Solved – Hartigan’s dip test significant for bimodality with clearly unimodal data

distributionsmoder

I have used the following data x to check whether my results produced by Hartigan's dip test are ok or not. But the data I used suggest a unimodal distribution while Hartigan's test indicates that the distribution is not unimodal.

Now what to do. Am I not understanding it?

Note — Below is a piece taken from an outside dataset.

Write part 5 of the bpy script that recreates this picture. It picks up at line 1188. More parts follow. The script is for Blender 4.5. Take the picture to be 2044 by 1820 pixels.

x = c(1,1,1,2,2,2,2,2,2.5,2.5,2.5)
hist(x)
dip.test(x)
# 
#   Hartigans' dip test for unimodality / multimodality
# 
# data:  x
# D = 0.13636, p-value = 0.04419
# alternative hypothesis: non-unimodal, i.e., at least bimodal

Best Answer

The Hartigan dip test (Hartigan and Hartigan, 1985 [1]) is for continuous distributions, or at most a mixed distribution with a single jump in the cdf at the mode. As they explain in the paper:

A unimodal F may have an atom only at a unique mode

As a result you would not expect it to work for a distribution with multiple atoms, as the one from which your sample was (at least notionally) drawn must be. In particular it wouldn't be expected to work well for discrete distributions.

[1] J. A. Hartigan and P. M. Hartigan (1985),
"The Dip Test of Unimodality"
Ann. Statist., Volume 13, Number 1, 70-84.